GIVEN PROBLEM: Copy exactly, and only, the lines below from the first through the one containing "SC = bpy.context.scene", both included; pictures are omitted.

SUPPLIED MATERIAL:

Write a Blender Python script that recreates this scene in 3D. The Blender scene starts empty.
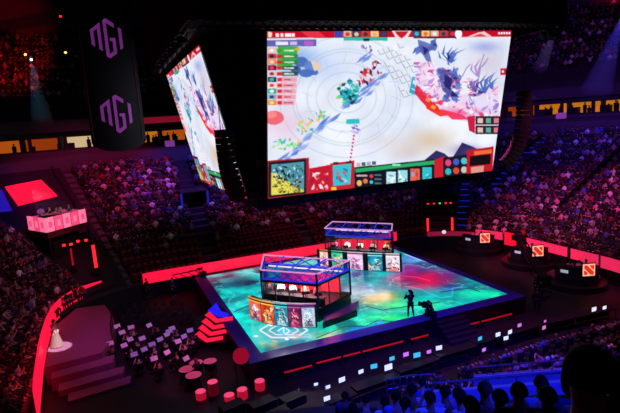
import bpy, bmesh, math, random
import numpy as np
from mathutils import Matrix, Vector

random.seed(7)
RNG = np.random.default_rng(11)
PI = math.pi
COL = bpy.context.scene.collection
SC = bpy.context.scene

# ------------------------------------------------------------------ camera
F, CX, CY = 503.0, 310.0, 206.5
EYE = np.array([0.0, 0.0, 14.1])
_vx = np.array([1600 - CX, -(33 - CY), -F]); _vx /= np.linalg.norm(_vx)
_vy = np.array([102 - CX, -(135 - CY), -F]); _vy /= np.linalg.norm(_vy)
_vz = np.cross(_vx, _vy); _vz /= np.linalg.norm(_vz); _vy = np.cross(_vz, _vx)
M3 = np.array([_vx, _vy, _vz])


def ray(px, py):
    return M3 @ np.array([px - CX, -(py - CY), -F])


def A(px, py, z):                    # point of the level z seen at a pixel
    d = ray(px, py); return EYE + d * ((z - EYE[2]) / d[2])


def AY(px, py, y):
    d = ray(px, py); return EYE + d * (y / d[1])


def AX(px, py, x):
    d = ray(px, py); return EYE + d * (x / d[0])


cam_d = bpy.data.cameras.new('camera'); cam = bpy.data.objects.new('camera', cam_d); COL.objects.link(cam)
cam_d.sensor_width = 36; cam_d.lens = F / 620 * 36; cam_d.clip_start = 0.2; cam_d.clip_end = 400
_m = Matrix.Identity(4)
for _i in range(3):
    for _j in range(3):
        _m[_i][_j] = M3[_i, _j]
_m.translation = EYE
cam.matrix_world = _m
SC.camera = cam
SC.view_settings.view_transform = 'Standard'; SC.view_settings.look = 'None'
SC.view_settings.gamma = 1; SC.view_settings.use_curve_mapping = False
SC.view_settings.exposure = 0
SC.cycles.volume_bounces = 0
SC.cycles.max_bounces = 5; SC.cycles.diffuse_bounces = 2; SC.cycles.glossy_bounces = 3
SC.cycles.transparent_max_bounces = 12
SC.cycles.sample_clamp_indirect = 2.0
SC.cycles.use_denoising = True
w = bpy.data.worlds.new('World'); SC.world = w; w.use_nodes = True
w.node_tree.nodes['Background'].inputs[0].default_value = (0.10, 0.03, 0.12, 1)
w.node_tree.nodes['Background'].inputs[1].default_value = 0.03


# ------------------------------------------------------------------ materials
def lin(c):
    c = np.asarray(c, float) / 255.0
    return np.where(c <= 0.04045, c / 12.92, ((c + 0.055) / 1.055) ** 2.4)


def L4(c):
    r = lin(c); return (float(r[0]), float(r[1]), float(r[2]), 1.0)


MATS = {}


def mat(name, col=(128, 128, 128), rough=0.6, metal=0.0, emit=None, es=0.0, attr=None, objcol=False, noise=0.0, alpha=1.0, trans=0.0, spec=0.5, nscale=6.0):
    if name in MATS: return MATS[name]
    m = bpy.data.materials.new(name); m.use_nodes = True
    nt = m.node_tree; b = nt.nodes['Principled BSDF']
    b.inputs['Base Color'].default_value = L4(col)
    b.inputs['Roughness'].default_value = rough; b.inputs['Metallic'].default_value = metal
    b.inputs['Specular IOR Level'].default_value = spec
    b.inputs['Alpha'].default_value = alpha
    b.inputs['Transmission Weight'].default_value = trans
    if attr:
        a = nt.nodes.new('ShaderNodeAttribute'); a.attribute_name = attr
        if es > 0:
            nt.links.new(a.outputs['Color'], b.inputs['Emission Color']); b.inputs['Emission Strength'].default_value = es
            b.inputs['Base Color'].default_value = (0.01, 0.01, 0.01, 1)
        else:
            nt.links.new(a.outputs['Color'], b.inputs['Base Color'])
    elif objcol:
        o = nt.nodes.new('ShaderNodeObjectInfo'); nt.links.new(o.outputs['Color'], b.inputs['Base Color'])
    elif emit is not None:
        b.inputs['Emission Color'].default_value = L4(emit); b.inputs['Emission Strength'].default_value = es
    if noise > 0:
        n = nt.nodes.new('ShaderNodeTexNoise'); n.inputs['Scale'].default_value = nscale; n.inputs['Detail'].default_value = 5
        tc = nt.nodes.new('ShaderNodeTexCoord'); nt.links.new(tc.outputs['Object'], n.inputs['Vector'])
        mx = nt.nodes.new('ShaderNodeMixRGB'); mx.blend_type = 'MULTIPLY'; mx.inputs[0].default_value = noise
        mx.inputs[1].default_value = L4(col); nt.links.new(n.outputs['Fac'], mx.inputs[2])
        nt.links.new(mx.outputs[0], b.inputs['Base Color'])
        r = nt.nodes.new('ShaderNodeMapRange'); r.inputs[3].default_value = max(0, rough - .12); r.inputs[4].default_value = min(1, rough + .12)
        nt.links.new(n.outputs['Fac'], r.inputs[0]); nt.links.new(r.outputs[0], b.inputs['Roughness'])
    MATS[name] = m
    return m


concrete = mat('dark_concrete', (70, 66, 72), .8, noise=.7, nscale=2.0)
black = mat('black_paint', (14, 13, 15), .6, noise=.4)
blackcloth = mat('black_drape', (10, 9, 11), .95, noise=.5)
floor_m = mat('arena_floor', (34, 30, 36), .55, noise=.6, nscale=.8)
carpet = mat('deck_carpet', (150, 80, 118), .75, noise=.35, nscale=3)
metal_d = mat('dark_metal', (40, 40, 46), .35, .8, noise=.3)
metal_l = mat('steel_rail', (150, 150, 160), .3, .9, noise=.2)
tarp = mat('seat_cover_tarp', (38, 32, 40), .85, noise=.5)
led_red = mat('red_led', (60, 5, 8), .4, emit=(255, 22, 66), es=1.0)
led_red_dim = mat('red_led_dim', (60, 5, 8), .4, emit=(190, 10, 30), es=.8)
led_blue = mat('blue_led', (5, 5, 60), .4, emit=(35, 25, 255), es=1.0)
lamp_red = mat('red_lamp', (60, 5, 8), .4, emit=(255, 30, 40), es=2.0)
lamp_white = mat('white_lamp', (200, 200, 200), .4, emit=(255, 250, 245), es=2.5)
lamp_warm = mat('warm_lamp', (200, 180, 120), .4, emit=(255, 205, 90), es=2.5)
screen_attr = mat('led_picture', (0, 0, 0), .5, attr='Col', es=1.04)
stage_attr = mat('stage_led_floor', (0, 0, 0), .2, attr='Col', es=1.12, spec=.3)
crowd_attr = mat('crowd_cloth', (0, 0, 0), .85, attr='Col')
cloth_obj = mat('cloth', (0, 0, 0), .85, objcol=True)
skin_obj = mat('skin', (0, 0, 0), .55, objcol=True)
hair_obj = mat('hair', (0, 0, 0), .8, objcol=True, spec=.2)
seat_red = mat('red_seat_plastic', (110, 22, 30), .5, noise=.3)
seat_blk = mat('black_seat_plastic', (30, 29, 34), .5, noise=.3)
paper = mat('sheet_paper', (245, 240, 245), .8, noise=.08)
glass = mat('booth_glass', (40, 46, 60), .04, alpha=.10)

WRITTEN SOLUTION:
Write a Blender Python script that recreates this scene in 3D. The Blender scene starts empty.
import bpy, bmesh, math, random
import numpy as np
from mathutils import Matrix, Vector

random.seed(7)
RNG = np.random.default_rng(11)
PI = math.pi
COL = bpy.context.scene.collection
SC = bpy.context.scene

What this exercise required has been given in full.